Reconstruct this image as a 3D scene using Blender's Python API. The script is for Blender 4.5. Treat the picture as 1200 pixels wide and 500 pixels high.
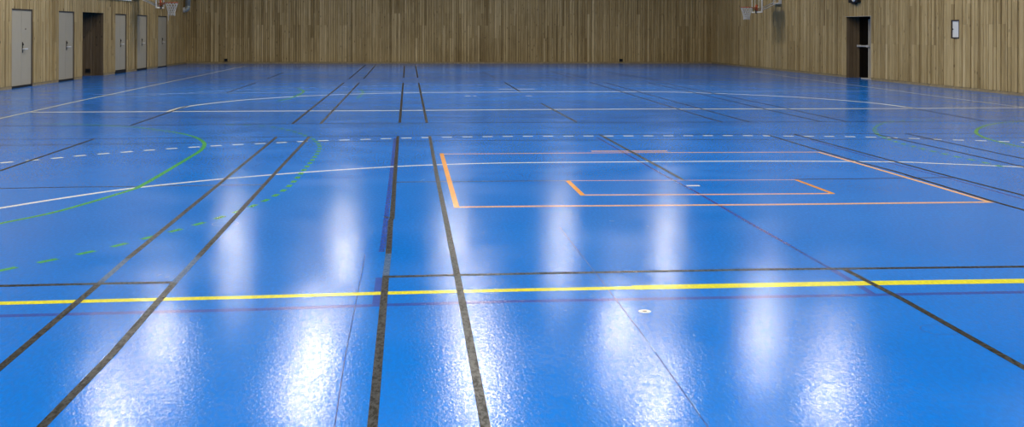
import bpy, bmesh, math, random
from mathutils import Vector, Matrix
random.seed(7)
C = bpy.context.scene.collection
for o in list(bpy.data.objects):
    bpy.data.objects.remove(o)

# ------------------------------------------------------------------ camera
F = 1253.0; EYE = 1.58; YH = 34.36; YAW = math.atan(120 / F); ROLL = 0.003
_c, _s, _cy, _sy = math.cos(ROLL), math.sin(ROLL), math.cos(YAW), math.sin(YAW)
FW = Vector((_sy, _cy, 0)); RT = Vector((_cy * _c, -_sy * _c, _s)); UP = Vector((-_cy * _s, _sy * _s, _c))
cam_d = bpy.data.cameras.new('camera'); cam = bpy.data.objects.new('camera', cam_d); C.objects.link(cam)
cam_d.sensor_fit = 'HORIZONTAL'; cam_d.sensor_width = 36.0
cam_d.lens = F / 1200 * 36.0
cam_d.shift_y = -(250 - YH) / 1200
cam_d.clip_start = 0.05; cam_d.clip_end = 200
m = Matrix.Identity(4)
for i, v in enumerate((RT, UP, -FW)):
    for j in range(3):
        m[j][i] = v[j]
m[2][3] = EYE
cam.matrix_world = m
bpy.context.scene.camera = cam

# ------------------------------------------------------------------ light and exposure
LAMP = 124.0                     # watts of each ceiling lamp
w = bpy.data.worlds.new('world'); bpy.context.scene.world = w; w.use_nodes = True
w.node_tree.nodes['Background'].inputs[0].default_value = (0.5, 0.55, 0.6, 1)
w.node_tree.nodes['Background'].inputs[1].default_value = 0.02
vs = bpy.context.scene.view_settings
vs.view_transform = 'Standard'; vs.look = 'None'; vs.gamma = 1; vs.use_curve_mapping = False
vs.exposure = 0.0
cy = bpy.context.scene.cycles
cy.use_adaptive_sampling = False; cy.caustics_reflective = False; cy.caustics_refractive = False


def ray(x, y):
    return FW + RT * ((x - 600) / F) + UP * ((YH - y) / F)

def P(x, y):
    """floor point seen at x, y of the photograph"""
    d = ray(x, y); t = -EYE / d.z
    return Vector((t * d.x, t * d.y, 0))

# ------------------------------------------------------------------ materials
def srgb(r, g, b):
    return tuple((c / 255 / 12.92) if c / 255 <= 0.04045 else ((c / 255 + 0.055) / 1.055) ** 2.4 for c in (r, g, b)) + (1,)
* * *
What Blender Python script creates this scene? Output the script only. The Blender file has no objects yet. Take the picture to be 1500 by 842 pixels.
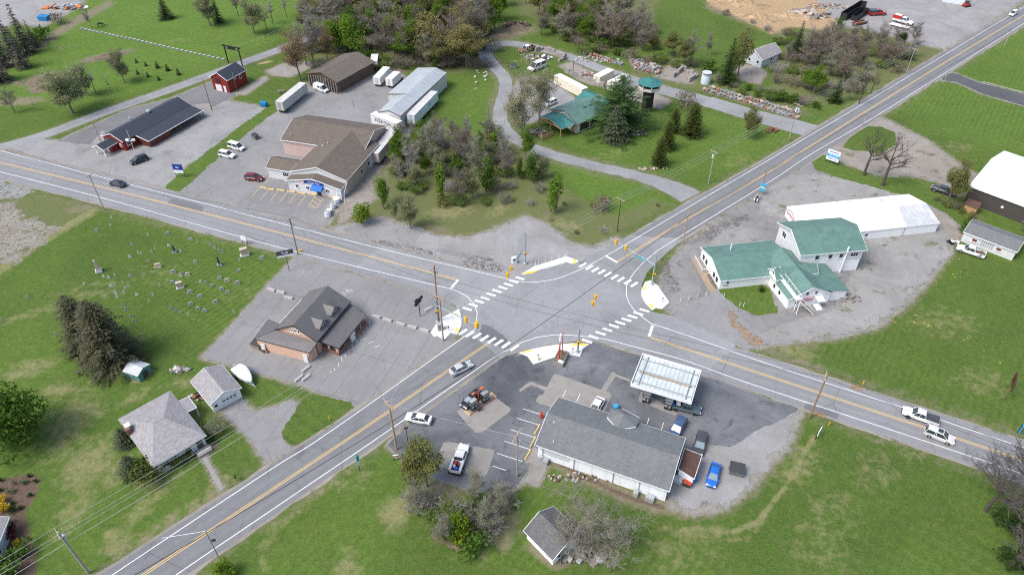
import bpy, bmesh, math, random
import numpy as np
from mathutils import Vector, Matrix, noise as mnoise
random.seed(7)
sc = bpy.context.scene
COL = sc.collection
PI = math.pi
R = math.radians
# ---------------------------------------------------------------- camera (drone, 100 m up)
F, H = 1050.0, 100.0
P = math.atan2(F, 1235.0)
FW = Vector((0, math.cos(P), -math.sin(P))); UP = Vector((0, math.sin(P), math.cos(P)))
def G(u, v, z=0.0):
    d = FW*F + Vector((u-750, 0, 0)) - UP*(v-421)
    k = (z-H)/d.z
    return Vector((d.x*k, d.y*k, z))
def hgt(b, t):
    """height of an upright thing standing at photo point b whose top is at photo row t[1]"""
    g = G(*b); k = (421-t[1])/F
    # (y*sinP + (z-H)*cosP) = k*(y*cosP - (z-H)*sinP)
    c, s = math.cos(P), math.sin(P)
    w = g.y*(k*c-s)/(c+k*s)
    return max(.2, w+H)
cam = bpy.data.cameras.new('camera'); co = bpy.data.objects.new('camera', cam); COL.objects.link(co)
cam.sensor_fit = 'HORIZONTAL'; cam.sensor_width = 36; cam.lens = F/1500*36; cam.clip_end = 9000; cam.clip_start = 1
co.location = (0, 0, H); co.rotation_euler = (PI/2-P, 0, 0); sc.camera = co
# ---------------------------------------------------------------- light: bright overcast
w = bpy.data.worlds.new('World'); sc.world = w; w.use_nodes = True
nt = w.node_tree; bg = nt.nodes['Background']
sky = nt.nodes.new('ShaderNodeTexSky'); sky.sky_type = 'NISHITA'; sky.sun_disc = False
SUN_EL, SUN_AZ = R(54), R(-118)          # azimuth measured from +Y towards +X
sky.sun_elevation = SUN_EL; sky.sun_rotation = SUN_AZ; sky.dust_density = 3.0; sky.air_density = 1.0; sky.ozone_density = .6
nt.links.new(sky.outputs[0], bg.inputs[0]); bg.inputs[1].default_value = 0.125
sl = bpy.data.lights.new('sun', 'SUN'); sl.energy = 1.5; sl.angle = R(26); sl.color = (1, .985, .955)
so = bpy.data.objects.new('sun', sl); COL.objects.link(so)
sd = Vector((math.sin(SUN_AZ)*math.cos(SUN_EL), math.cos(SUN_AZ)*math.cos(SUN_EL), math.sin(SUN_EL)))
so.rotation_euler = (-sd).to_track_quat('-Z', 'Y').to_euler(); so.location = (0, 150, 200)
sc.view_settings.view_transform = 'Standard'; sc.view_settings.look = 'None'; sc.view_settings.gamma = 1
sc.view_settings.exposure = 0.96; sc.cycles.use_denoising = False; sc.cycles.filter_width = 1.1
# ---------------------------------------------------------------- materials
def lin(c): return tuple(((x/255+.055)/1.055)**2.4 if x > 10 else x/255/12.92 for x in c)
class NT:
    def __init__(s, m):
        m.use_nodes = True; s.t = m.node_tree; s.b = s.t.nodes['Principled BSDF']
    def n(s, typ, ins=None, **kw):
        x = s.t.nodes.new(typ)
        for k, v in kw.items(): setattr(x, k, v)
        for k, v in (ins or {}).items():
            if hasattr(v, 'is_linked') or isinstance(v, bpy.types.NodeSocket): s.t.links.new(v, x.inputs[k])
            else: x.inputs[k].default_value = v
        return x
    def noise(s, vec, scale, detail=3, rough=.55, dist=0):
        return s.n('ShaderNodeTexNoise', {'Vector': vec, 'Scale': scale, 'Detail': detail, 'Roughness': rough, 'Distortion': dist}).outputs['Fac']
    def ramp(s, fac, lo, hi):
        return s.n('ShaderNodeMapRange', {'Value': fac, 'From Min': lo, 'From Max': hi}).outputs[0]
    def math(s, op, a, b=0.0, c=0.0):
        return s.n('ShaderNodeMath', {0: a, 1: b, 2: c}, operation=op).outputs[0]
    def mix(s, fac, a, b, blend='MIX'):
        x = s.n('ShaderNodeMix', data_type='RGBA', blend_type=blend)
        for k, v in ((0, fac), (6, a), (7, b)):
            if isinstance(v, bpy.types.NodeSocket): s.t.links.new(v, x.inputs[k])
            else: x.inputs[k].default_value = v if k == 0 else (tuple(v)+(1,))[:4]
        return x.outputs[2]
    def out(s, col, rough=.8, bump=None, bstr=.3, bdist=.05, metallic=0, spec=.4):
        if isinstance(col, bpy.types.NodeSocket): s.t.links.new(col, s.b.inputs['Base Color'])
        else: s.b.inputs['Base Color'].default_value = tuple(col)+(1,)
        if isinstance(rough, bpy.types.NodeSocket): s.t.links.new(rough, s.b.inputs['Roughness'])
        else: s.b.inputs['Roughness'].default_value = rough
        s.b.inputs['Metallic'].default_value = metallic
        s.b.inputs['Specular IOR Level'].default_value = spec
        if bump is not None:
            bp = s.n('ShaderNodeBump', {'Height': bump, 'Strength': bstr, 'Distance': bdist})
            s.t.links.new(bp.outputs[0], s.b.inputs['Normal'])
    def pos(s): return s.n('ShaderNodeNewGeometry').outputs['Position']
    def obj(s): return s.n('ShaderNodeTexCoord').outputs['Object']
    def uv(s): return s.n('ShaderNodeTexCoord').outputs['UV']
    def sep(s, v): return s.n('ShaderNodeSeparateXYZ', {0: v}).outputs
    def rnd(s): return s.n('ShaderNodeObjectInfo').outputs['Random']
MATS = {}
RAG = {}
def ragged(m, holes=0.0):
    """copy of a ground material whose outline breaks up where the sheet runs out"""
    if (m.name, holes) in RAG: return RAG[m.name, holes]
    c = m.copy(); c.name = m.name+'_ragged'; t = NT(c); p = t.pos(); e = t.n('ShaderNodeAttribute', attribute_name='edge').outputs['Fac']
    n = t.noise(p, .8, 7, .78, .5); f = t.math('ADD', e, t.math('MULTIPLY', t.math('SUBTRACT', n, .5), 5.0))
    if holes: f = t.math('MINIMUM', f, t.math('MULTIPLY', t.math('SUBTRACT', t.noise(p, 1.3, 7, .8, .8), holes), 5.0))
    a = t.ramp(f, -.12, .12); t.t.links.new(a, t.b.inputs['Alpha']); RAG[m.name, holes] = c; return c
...
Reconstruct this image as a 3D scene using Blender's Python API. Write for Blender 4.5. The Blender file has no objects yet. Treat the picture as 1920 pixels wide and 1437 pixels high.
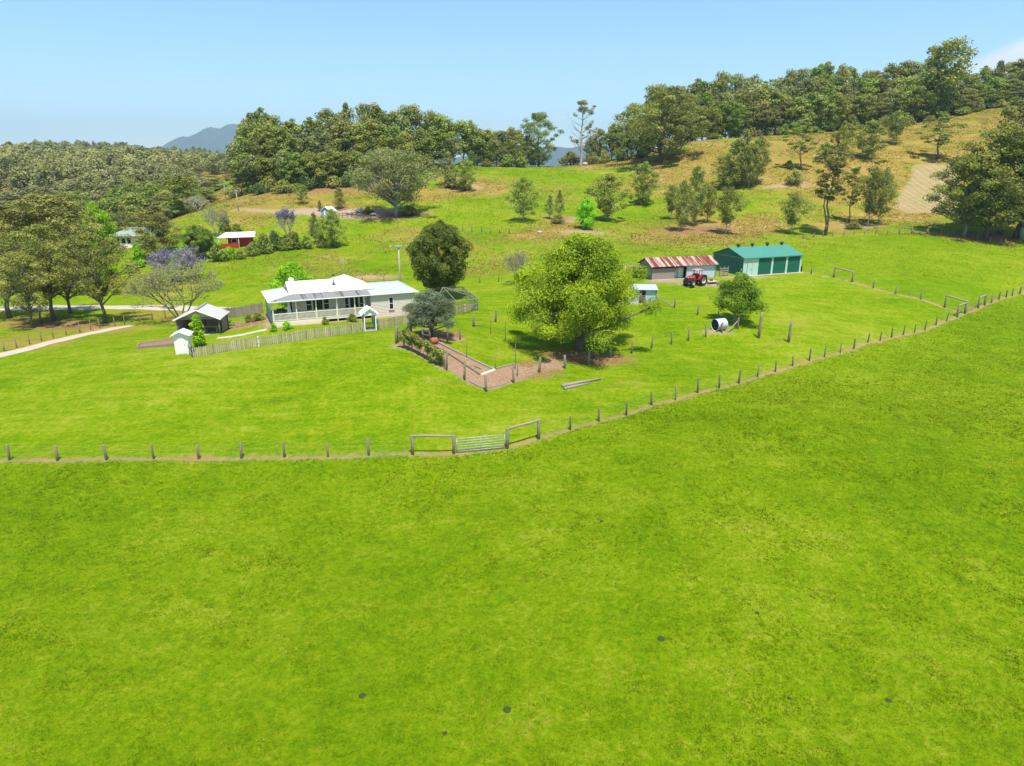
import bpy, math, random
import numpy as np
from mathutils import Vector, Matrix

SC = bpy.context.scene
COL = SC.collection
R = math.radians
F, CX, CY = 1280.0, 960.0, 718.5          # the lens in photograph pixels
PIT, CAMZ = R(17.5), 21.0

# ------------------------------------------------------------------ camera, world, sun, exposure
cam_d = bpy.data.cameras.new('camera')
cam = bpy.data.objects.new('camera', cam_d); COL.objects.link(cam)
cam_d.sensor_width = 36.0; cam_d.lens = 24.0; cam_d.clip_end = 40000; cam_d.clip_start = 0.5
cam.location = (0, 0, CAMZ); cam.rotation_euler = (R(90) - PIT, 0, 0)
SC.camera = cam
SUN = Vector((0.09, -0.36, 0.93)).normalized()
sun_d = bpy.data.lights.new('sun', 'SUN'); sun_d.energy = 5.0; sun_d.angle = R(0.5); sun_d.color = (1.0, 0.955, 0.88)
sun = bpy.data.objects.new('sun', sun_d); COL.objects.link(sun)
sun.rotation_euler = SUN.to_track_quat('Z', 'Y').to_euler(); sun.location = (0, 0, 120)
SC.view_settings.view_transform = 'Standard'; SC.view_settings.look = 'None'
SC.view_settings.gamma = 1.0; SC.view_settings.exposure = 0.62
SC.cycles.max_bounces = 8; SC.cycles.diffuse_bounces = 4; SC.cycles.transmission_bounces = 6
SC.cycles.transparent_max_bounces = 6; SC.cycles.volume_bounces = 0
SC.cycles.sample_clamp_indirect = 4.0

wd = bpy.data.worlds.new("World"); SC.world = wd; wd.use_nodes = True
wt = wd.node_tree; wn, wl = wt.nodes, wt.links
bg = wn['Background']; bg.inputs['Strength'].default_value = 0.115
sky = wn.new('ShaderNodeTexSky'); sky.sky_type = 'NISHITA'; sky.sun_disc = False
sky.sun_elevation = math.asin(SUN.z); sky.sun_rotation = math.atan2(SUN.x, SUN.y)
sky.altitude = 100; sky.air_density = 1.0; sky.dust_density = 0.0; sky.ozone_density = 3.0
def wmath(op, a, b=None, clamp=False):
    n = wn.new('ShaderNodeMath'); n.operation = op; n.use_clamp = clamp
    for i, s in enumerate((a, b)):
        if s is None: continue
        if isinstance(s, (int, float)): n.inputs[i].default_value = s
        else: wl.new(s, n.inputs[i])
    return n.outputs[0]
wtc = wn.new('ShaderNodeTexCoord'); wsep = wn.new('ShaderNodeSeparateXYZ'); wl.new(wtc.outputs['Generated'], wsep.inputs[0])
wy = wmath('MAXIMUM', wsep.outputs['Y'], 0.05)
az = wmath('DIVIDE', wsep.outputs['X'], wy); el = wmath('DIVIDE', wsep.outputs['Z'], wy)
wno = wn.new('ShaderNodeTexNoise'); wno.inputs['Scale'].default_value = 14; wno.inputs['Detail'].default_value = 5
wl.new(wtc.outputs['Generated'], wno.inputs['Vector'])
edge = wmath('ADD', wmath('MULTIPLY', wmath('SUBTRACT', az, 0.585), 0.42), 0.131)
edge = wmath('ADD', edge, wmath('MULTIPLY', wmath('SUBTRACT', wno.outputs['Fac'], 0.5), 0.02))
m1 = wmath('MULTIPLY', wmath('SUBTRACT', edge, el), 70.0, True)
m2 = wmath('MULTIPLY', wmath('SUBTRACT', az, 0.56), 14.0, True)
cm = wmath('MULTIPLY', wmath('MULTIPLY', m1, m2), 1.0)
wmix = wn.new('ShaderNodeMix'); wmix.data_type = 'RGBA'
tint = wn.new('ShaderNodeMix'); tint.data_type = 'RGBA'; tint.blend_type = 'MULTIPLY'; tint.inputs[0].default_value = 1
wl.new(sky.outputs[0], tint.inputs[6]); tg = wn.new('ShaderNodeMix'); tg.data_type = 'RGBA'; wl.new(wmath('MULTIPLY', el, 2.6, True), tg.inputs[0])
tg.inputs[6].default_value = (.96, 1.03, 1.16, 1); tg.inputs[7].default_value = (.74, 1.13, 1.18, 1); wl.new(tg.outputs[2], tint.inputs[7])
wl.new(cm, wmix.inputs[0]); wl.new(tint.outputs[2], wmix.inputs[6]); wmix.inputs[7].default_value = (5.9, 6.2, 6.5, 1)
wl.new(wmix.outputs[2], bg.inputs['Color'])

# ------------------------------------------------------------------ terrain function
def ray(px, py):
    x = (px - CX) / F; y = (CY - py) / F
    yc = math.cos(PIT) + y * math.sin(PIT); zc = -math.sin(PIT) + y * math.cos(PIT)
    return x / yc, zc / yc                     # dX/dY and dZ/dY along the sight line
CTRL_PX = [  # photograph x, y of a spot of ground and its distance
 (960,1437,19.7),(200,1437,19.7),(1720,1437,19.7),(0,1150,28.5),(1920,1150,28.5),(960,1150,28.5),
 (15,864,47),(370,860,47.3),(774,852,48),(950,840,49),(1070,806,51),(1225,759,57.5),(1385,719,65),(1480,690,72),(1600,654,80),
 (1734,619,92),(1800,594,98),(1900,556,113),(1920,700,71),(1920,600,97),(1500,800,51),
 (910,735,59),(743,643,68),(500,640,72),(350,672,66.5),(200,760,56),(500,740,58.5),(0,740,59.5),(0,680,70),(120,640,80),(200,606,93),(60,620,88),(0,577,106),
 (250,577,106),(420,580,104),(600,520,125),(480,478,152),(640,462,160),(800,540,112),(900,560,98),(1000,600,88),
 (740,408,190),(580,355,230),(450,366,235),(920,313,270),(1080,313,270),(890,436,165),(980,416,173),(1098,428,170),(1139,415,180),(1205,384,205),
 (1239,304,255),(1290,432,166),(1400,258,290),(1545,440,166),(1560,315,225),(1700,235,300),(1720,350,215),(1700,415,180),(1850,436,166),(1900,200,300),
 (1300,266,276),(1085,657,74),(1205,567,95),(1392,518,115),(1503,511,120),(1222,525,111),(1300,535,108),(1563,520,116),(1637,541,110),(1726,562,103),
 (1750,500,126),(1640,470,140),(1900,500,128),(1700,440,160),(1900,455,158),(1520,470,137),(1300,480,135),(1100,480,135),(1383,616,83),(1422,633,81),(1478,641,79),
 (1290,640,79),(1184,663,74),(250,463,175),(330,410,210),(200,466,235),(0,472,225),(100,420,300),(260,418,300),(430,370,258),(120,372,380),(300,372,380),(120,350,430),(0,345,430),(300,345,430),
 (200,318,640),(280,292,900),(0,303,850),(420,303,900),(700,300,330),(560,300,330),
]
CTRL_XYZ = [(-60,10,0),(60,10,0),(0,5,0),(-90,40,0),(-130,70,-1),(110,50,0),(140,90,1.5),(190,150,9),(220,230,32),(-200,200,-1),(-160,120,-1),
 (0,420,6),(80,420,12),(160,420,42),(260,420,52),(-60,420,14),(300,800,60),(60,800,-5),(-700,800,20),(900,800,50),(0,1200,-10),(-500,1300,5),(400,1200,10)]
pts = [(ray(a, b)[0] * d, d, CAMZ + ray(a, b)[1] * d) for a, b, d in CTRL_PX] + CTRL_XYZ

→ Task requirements
From the entries above, copy exactly the lines starting at the one with "1437 pixels high." and stopping at the one with "PIT, CAMZ = R(17.5), 21.0", keeping both ends. Drop the pictures.

→ Reply
Reconstruct this image as a 3D scene using Blender's Python API. Write for Blender 4.5. The Blender file has no objects yet. Treat the picture as 1920 pixels wide and 1437 pixels high.
import bpy, math, random
import numpy as np
from mathutils import Vector, Matrix

SC = bpy.context.scene
COL = SC.collection
R = math.radians
F, CX, CY = 1280.0, 960.0, 718.5          # the lens in photograph pixels
PIT, CAMZ = R(17.5), 21.0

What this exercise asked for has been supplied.